Misterioso dal primo all'ultimo giorno. Anzi, ben prima del suo insediamento, quando trattava l'acquisto del club con Fininvest e ne perfezionava l'accordo a suon di caparre da 100 milioni di euro. A partire dall'agosto 2016 con il contratto preliminare fino al closing più lungo della storia, avvenuto ad aprile 2017. Un anno nel quale c'era anche un campionato da giocare, peraltro senza poter attingere sul mercato. Un anno che si sperava potesse essere l'ultimo di sofferenza dopo le ultime umilianti stagioni targate Berlusconi.

Perché l'agonia del Milan parte da molto più lontano. I primi sintomi si manifestano con la cessione di Shevchenko, primo big dell'era berlusconiana divenuto non più incedibile.
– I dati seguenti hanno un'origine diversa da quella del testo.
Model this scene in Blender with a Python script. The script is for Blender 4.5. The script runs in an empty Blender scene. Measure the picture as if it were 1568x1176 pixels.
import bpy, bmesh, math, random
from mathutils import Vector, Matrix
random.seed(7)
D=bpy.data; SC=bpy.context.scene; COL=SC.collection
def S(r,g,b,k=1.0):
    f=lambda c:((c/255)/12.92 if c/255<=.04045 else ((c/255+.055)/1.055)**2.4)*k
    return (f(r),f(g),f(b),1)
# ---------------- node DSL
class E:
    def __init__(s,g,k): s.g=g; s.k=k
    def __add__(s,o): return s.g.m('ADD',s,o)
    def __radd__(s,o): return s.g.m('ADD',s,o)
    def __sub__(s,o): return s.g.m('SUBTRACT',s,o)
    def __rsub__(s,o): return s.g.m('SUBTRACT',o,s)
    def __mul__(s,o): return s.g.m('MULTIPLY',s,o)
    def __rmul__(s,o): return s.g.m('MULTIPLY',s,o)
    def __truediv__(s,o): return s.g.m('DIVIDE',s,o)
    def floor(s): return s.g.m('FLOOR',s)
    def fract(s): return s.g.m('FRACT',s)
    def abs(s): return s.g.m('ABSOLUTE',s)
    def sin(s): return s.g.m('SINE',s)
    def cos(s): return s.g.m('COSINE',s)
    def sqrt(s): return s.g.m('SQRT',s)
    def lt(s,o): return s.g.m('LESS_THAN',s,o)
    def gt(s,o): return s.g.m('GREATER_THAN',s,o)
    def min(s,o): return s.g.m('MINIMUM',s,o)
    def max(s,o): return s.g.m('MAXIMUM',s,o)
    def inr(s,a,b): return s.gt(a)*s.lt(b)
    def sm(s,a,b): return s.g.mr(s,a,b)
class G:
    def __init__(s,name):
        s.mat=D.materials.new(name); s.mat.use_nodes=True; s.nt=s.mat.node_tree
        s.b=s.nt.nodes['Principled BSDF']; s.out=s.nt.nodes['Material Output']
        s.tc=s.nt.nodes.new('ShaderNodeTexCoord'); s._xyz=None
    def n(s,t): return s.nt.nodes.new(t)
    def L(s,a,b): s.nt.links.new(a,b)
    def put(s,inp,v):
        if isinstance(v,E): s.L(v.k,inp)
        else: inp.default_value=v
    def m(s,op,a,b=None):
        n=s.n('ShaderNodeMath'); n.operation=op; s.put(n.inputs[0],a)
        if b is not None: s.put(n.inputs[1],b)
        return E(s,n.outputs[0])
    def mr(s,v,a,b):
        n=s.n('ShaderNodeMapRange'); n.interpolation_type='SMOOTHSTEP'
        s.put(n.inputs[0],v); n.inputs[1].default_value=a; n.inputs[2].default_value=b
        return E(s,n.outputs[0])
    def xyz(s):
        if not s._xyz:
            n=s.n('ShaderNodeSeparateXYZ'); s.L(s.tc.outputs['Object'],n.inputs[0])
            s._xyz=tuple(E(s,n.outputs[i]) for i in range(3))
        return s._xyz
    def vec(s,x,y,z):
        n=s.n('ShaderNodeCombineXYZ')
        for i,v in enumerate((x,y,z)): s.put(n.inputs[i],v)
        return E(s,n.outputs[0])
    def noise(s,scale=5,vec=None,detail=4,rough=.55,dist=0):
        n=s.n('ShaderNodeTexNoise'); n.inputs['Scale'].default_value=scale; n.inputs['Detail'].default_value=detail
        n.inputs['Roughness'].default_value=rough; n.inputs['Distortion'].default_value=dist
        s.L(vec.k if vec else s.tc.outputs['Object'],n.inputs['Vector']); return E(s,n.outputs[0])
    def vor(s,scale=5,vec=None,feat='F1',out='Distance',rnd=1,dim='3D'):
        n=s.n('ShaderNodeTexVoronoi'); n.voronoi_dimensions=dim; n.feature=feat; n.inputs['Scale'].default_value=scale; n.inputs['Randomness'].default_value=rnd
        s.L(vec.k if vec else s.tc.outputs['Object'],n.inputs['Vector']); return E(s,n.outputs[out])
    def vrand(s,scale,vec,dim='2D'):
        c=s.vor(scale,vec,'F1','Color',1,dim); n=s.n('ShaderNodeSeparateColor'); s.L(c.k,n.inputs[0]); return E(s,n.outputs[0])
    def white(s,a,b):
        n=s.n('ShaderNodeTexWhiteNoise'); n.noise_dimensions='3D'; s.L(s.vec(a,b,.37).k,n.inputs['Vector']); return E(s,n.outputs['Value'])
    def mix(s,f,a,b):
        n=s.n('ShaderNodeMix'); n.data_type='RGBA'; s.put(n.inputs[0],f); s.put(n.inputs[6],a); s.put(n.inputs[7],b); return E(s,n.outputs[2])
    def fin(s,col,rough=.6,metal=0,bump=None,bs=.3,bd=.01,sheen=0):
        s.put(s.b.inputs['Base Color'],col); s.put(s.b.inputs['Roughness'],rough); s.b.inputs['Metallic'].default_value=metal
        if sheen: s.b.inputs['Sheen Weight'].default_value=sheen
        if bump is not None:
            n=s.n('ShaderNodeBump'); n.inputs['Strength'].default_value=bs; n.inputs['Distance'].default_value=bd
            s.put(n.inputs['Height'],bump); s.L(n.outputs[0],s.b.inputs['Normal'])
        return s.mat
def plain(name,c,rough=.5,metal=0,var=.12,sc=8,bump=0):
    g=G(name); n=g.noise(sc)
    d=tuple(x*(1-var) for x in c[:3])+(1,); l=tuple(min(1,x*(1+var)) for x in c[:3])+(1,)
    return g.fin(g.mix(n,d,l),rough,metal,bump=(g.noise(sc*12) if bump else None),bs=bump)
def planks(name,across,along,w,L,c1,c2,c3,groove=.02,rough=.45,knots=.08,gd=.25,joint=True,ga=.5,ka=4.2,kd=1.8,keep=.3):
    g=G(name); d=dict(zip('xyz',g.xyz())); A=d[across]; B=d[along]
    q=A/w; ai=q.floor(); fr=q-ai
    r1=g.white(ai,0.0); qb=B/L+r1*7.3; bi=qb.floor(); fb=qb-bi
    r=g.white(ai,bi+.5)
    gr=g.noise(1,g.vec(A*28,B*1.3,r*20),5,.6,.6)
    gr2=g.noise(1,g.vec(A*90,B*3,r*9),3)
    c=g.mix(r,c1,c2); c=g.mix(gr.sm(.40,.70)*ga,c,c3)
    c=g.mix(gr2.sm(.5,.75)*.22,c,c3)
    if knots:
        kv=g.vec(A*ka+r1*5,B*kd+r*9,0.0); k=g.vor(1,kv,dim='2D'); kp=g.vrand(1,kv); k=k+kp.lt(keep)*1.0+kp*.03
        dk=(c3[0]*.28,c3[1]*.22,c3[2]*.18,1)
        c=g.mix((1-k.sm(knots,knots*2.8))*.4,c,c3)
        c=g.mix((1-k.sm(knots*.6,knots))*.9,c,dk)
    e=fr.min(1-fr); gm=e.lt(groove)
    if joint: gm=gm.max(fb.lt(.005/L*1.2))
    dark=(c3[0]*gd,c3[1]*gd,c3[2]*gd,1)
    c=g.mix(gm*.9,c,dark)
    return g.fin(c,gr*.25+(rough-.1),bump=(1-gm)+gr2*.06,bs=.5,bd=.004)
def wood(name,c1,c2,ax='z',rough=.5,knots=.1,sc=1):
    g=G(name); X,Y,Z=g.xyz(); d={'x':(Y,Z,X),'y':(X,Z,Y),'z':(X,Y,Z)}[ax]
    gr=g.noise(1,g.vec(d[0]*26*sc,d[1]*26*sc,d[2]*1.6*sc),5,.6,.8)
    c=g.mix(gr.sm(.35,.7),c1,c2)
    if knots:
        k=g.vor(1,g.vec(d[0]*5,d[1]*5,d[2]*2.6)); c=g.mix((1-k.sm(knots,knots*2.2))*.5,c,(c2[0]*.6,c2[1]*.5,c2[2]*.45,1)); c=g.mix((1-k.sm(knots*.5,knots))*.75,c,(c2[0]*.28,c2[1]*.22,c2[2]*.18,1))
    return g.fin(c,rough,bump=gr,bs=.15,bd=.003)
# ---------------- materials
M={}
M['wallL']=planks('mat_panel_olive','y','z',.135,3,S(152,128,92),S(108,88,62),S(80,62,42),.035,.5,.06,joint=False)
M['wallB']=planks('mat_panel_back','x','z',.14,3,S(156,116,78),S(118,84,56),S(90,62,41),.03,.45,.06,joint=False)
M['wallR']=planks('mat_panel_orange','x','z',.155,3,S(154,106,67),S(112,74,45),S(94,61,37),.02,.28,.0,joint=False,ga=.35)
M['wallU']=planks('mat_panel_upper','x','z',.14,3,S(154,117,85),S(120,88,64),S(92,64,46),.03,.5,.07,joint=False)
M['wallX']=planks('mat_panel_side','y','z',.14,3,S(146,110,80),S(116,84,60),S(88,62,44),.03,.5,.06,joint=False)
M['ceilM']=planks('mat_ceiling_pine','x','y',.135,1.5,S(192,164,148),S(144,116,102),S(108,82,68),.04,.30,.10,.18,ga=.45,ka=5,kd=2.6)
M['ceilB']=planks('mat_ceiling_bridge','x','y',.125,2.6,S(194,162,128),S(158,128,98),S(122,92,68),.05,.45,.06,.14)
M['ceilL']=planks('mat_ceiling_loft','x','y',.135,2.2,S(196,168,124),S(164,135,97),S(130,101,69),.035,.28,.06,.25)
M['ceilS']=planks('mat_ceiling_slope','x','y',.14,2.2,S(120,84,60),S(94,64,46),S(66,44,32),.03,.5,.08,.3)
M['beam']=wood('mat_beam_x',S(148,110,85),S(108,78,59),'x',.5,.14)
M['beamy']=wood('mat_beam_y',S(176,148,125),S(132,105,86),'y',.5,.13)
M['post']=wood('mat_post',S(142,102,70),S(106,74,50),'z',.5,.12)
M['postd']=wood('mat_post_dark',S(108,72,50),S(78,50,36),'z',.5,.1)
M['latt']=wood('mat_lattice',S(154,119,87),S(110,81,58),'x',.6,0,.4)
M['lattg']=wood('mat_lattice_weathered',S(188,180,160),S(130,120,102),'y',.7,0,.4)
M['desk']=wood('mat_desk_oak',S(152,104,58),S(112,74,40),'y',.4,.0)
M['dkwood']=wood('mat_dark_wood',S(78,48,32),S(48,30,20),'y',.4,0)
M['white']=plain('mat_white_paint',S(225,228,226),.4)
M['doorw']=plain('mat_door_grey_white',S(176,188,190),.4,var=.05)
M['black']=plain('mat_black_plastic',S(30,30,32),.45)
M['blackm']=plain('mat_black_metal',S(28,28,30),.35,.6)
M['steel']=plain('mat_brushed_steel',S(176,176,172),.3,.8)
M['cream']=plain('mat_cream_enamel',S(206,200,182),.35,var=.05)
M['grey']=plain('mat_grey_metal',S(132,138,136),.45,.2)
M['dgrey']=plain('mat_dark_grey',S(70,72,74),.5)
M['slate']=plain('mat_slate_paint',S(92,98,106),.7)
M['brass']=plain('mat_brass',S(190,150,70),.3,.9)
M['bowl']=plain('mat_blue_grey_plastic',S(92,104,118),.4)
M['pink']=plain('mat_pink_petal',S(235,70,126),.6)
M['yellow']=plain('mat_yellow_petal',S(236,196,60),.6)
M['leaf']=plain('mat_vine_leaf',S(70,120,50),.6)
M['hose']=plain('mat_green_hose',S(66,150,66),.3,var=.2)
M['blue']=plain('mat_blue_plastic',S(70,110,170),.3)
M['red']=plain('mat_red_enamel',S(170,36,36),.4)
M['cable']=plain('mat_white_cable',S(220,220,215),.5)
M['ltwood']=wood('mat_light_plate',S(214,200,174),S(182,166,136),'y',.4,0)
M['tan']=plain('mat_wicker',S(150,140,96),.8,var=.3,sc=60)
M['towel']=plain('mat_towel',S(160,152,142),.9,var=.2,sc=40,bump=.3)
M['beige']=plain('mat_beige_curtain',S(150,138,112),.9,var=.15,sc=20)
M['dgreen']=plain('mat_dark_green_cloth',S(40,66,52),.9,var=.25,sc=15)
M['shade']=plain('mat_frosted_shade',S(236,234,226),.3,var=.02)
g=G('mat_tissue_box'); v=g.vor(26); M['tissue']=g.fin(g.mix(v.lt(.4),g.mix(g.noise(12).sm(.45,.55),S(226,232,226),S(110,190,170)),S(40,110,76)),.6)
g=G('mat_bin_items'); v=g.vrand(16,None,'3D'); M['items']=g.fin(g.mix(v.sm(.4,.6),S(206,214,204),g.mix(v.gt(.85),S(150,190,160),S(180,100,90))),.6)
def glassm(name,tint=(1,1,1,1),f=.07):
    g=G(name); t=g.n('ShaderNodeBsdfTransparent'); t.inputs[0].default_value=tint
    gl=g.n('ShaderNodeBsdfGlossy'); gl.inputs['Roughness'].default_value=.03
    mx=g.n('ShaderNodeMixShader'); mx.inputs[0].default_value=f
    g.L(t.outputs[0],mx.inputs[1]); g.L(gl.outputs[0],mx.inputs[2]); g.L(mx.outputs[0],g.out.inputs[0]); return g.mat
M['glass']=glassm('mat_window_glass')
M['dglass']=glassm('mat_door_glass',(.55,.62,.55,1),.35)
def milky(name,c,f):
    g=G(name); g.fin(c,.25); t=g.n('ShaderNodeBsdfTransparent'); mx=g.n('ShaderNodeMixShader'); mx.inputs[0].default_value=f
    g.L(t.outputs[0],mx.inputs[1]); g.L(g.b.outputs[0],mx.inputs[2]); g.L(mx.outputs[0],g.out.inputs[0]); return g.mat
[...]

Tutto è insabbiato dalla grandezza di una squadra costruita negli anni prima, tanto forte da vincere per inerzia la Champions del 2007 e il Mondiale per Club del 2007. Vittorie che hanno un effetto boomerang devastante: “Siamo il club più titolato al mondo” verrà da quel momento ripetuto come un mantra per anni da Adriano Galliani, nel tentativo di insabbiare i primi insuccessi sportivi e l'immobilismo sul mercato salvo alcuni colpi estemporanei (Pato, Ronaldinho, Thiago Silva e Ibra). Un Milan divenuto un costo per Fininvest, una società che anziché preparare il cambio generazionale ai grandi “vecchi” pensa a spalmare loro il contratto in nome del bilancio. Un Milan schiacciato dai costi al punto da cedere contemporaneamente Thiago Silva e Ibrahimovic per coprire un buco di 60 milioni. Siamo nel 2012.
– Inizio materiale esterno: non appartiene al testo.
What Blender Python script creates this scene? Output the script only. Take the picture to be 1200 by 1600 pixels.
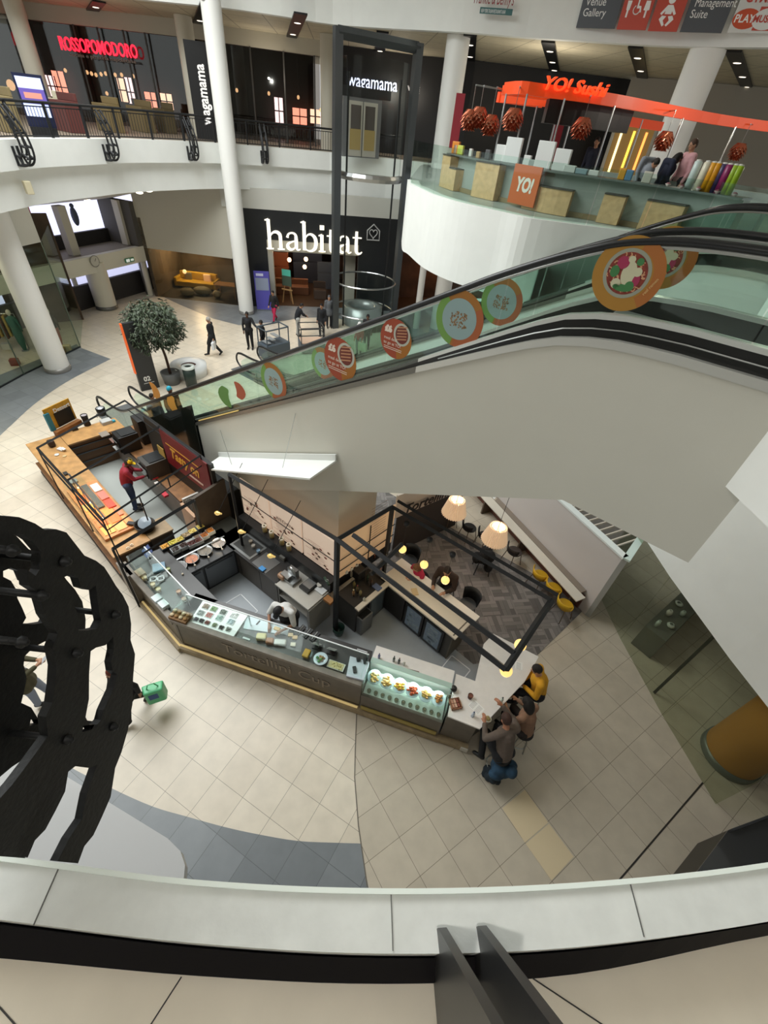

Da allora solo mediocrità e frasi di circostanza, che hanno portato all'esasperazione. Al punto da chiudere non solo un occhio, ma due non appena si è presentato il misterioso Yonghong Li, della cui azienda, la “Sino Europe Sports”, non si ha traccia. Che quando un piccolo azionista chiede alla prima assemblea dei soci lumi sul suo passato, presente e forza finanziaria viene zittito. Per non parlare dai punti di domanda posti da stampa e dagli stessi omologhi di Li, come James Pallotta quando ha visto il fiume di denaro versato per la campagna acquisti: oltre 200 milioni. Più altre cifre a otto zeri spese fra caparra, aumenti di capitale e spese di gestione. Uno studio di “Calcio e Finanza” ha quantificato in 524 milioni le perdite in un anno di Li. Cinquecentoventiquattro. Noccioline in confronto ai 32 milioni anticipati da Elliott per l'aumento di capitale e non più restituiti da Li, che ha perso così il Milan. Tutto questo sotto la lente di ingrandimento della UEFA, che è arrivata al punto di estromettere il club dalle coppe europee pur di stanare la proprietà. Un'umiliazione pubblica paragonabile alla Serie B degli anni '80. La speranza è che ora con Elliot al comando il Diavolo ritrovi serenità. Il buon Yonghong lo ha già fatto, come dimostra il video nel quale griglia al barbecue con la famiglia.